#2 PUPPY: EXTRA! EXTRA!
EXTRA! EXTRA!
It’s an extra “Raise Our Puppy With Us” blogpost. It’s just that, well, Scooter has been a material reality for eleven weeks and with us for eight days, and yesterday, for the first time, every occasion of his digestive castoff got cast off outside! On grass, rather than on oriental rugs or wooden floors.
Here’s the history:
At the ready, crate, yes, but from the moment he arrived in our home:
PeePads, blue plastic-backed white absorbent squares of failed hope. Scooter ate, slurped water, romped and played and ran, frequently collapsed for sleep and restoration, and frequently squatted . . . anywhere but on well-placed peepads.
“Hurry!” One of us (we who find it necessary to watch this little creatures every move, we who carry him outside FREQUENTLY, urging a new habit of “where”); one of us would cry, “Oh-oh, He’s . . ,”

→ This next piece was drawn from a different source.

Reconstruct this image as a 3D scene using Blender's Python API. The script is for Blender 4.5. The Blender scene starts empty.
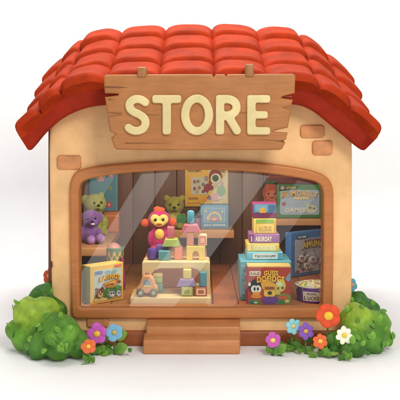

One of us would rush to move him from his selected squat spot to the PeePad or grab said pad and attempt to push it under the earth-aimed end of the puppy so he will learn, “This is the place to pee or poop.”
2. “Woolite PETSTAIN & ODOR REMOVER+Oxygen”
Not that we needed oxygen. No, no. Perhaps the carpet needs +Oxygen but we are following the wisdom of Cesar Millan. We are creating “perfect obedience from day one through rules, boundaries, and calm-assertive leadership.” You’ve never seen an adult human so calmly and assertively whisk up an ever-playing apricot-colored ball of fur sporting four wiggling feet, trying to place its dripping self on a blue-backed absorbent pad manufactured and sold as an easy “indoor” means of potty training your puppy.
Ha!
We did find a use for those peepads. We’ve cut them into small squares. Between the every hour-and-a-half or two trips to a grassy commons where we urge “hurry-hurry,” we place them over puddles of pee on our carpets. We press hard and watch how perfectly these pad do absorb moisture. We spray pet-stain solution on the spot. We wait five minutes (during which time Scooter romps and plays—especially does he like to pull around peepads). We blot the spot as directed, with a clean cloth. We’ve done this countless times.
By day three. we committed ourselves to convincing Scooter that the proper place of relief is outside—rain or shine—outside. So, surely, you can appreciate signs of progress. Surely, you can celebrate our noticing that the last two inside puddles pooled near the outside door. He had made it close to the point of departure. Now, surely you can applaud his decision yesterday to march himself TO that door and whine.
“OH! He’s ASKING to go out!”
Surely you can appreciate that on Day Eight of his residence, neither wooden floors or carpets have been soiled. We are being energetically calm in our celebration.